Oder doch? Muss es der Exzess sein? Viele Mönche und Nonnen leben in großer Schlichtheit und mit einem mitunter rigiden Tagesablauf, aber offenbar auch ungeheuer intensiv. Und wenn man es glauben darf, dann sind die begabtesten unter ihnen auch sehr zufrieden. Ihr Rezept scheint so simpel wie unzeitgemäß zu sein: Sie sind für andere da.

Die Mischung machts, oder?

Vielleicht ist es die Mischung. Intensiv und dabei möglichst lange. Aber intensiv, bedeutet das an der Grenze oder durch Drogen verstärkt, was sogar Freud noch meinte, oder sollte der Geist klar sein, wie die Buddhisten annehmen? Man kann Wagemut und Sicherheitsdenken schlecht in ein Leben pressen.

Möglicherweise gibt es ein paar Dinge, die uns zu Antworten führen. Zum einen seinen Weg zu finden, egal ob der einen ins immer gleiche Büro führt oder ob man Exzentriker wird. Es muss nur zum eigenen Leben passen.

Dann vielleicht allen Aspekten des Lebens ein wenig Raum zu geben. Auch den Abgründen und Schattenseiten. Sie nicht zu verdrängen, sondern als Herausforderung zu betrachten. Man umschifft die Schwierigkeiten dann nicht, die das Leben bietet, man nutzt sie, um an ihnen zu wachsen.
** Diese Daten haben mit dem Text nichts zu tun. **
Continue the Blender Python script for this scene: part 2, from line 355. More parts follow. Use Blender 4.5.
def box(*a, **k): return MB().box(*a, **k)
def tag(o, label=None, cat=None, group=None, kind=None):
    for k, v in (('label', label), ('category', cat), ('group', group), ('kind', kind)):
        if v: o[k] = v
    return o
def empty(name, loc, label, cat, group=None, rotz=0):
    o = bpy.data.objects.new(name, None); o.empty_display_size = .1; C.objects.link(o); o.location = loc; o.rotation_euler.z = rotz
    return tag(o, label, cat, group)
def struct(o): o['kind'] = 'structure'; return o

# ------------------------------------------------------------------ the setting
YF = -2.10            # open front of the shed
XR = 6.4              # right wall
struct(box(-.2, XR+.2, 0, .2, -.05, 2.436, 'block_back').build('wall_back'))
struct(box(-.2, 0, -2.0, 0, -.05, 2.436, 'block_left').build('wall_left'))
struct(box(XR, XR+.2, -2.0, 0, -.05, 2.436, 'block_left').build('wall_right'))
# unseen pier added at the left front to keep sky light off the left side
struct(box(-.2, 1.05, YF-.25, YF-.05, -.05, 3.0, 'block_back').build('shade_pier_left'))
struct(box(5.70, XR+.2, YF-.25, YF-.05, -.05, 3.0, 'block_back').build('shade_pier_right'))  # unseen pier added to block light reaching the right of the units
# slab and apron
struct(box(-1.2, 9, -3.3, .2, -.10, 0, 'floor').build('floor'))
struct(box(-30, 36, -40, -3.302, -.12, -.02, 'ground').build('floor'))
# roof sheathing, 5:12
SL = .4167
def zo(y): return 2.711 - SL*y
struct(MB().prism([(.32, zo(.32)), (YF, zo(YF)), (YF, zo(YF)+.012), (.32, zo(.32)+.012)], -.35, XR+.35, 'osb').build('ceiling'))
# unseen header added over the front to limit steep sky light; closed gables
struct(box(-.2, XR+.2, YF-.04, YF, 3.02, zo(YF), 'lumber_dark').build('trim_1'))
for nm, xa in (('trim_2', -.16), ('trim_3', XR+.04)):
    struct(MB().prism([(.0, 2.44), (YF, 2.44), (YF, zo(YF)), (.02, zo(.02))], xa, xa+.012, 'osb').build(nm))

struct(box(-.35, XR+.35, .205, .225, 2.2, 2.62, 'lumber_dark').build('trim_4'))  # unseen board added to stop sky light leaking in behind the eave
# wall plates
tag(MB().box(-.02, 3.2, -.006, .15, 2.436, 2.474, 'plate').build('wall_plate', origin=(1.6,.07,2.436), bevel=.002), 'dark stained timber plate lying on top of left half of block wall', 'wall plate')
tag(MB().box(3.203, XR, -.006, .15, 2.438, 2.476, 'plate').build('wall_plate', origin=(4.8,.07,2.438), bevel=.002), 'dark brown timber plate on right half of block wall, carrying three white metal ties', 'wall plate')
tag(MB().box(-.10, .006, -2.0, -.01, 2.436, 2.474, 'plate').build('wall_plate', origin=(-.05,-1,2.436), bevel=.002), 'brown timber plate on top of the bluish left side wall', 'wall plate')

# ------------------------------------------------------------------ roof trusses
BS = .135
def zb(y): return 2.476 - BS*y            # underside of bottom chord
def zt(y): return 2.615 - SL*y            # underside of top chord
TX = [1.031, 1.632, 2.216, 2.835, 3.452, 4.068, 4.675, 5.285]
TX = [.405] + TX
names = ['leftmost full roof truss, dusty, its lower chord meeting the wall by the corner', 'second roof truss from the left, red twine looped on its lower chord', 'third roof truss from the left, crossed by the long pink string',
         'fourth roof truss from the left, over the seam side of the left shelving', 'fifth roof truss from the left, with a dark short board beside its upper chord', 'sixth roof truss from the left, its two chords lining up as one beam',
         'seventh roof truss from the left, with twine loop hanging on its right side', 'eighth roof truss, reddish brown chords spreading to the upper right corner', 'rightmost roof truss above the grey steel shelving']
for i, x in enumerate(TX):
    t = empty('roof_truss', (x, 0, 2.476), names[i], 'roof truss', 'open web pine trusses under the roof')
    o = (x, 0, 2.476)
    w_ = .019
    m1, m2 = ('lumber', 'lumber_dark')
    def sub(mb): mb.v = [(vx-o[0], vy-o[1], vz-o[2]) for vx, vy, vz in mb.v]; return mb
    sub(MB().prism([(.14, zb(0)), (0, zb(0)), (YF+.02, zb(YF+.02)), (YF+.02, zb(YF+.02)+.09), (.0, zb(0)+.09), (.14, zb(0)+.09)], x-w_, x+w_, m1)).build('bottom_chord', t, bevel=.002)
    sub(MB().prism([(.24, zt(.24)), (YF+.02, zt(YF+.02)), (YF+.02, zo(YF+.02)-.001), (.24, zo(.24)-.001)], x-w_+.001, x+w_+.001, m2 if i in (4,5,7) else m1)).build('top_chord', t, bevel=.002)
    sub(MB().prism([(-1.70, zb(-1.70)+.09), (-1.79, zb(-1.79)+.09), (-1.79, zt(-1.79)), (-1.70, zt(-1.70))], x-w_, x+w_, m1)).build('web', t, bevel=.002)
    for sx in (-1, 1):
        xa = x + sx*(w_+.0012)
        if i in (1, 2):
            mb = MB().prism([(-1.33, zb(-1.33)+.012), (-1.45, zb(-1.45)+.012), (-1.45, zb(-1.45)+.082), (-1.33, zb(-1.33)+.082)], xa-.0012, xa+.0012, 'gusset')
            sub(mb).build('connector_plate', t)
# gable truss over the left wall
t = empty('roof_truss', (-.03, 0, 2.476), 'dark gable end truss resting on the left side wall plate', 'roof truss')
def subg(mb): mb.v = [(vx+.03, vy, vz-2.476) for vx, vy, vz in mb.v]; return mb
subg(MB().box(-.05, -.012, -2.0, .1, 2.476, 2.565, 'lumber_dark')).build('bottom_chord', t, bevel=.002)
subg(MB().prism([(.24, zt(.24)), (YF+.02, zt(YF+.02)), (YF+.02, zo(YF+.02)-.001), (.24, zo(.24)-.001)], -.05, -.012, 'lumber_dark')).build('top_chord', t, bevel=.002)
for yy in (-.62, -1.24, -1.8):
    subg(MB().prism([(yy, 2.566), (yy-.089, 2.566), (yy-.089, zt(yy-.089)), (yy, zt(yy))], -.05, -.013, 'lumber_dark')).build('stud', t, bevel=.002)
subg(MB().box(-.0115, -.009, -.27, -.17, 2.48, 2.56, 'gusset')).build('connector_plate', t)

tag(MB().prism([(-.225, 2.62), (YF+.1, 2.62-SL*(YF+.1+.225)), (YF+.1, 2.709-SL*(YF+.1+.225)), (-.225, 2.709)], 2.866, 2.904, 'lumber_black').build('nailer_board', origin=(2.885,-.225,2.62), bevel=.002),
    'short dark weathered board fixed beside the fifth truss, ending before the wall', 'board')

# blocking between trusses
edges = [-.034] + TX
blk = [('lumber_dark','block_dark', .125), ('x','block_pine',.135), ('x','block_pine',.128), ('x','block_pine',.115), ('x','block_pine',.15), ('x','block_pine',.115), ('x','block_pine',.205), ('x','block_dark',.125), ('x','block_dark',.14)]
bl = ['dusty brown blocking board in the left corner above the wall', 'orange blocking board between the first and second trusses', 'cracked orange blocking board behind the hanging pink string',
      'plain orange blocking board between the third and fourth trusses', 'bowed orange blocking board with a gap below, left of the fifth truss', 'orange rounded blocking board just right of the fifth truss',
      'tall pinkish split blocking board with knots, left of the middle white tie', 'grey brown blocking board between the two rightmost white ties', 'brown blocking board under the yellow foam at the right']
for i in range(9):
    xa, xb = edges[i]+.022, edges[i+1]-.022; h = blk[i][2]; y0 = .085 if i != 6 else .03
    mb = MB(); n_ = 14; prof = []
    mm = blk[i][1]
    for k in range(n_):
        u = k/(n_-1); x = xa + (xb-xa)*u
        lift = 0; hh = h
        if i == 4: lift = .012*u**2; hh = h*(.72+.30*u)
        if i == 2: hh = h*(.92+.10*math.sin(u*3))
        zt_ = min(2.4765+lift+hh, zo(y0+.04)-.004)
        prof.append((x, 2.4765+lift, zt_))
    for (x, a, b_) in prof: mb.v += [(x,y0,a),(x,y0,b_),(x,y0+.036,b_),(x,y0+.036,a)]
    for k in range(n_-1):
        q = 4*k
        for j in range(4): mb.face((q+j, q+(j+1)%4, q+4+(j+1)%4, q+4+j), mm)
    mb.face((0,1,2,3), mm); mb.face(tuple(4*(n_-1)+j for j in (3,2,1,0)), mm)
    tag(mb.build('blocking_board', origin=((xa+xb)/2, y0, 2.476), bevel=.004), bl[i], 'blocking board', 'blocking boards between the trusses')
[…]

Die vielen Kleinigkeiten, die das Leben bietet, würdigen zu können. Ein Waldspaziergang im milden Frühlingsduft, ein Blick an den Sternenhimmel, Public Viewing, eine Tasse Espresso, ein gutes Gespräch, eine Partie Billard, ein Grillabend mit Gitarre und Gesang, das Wunder Internet erkunden, konzentrierte Arbeit, in Ruhe ein Buch lesen, ein Flirt, ein Theaterstück anschauen… eine Aufzählung, die kein Ende findet.

Sind es am Ende wirklich die Mystiker, die den Königsweg gefunden haben? Die Ambivalenz von Ichüberwindung und Selbstfindung, die so schwer zu formulieren ist.

Meister Eckhart versichert uns jedenfalls, sich ganz und gar in den (Gottes-)Dienst zu stellen, sei höchste Form der Freiheit. Das ist fast wie ein Zen Koan. Wie man das macht? Einfach nur zu sich finden, ohne sich große Gedanken zu machen. Gott, so meint der Mystiker, hat einen schon so gemacht, wie es richtig ist, darum entspannen und einfach nur leben.

Das macht ein gutes Leben zu führen so schwierig – man will nicht glauben, wie einfach es sein kann.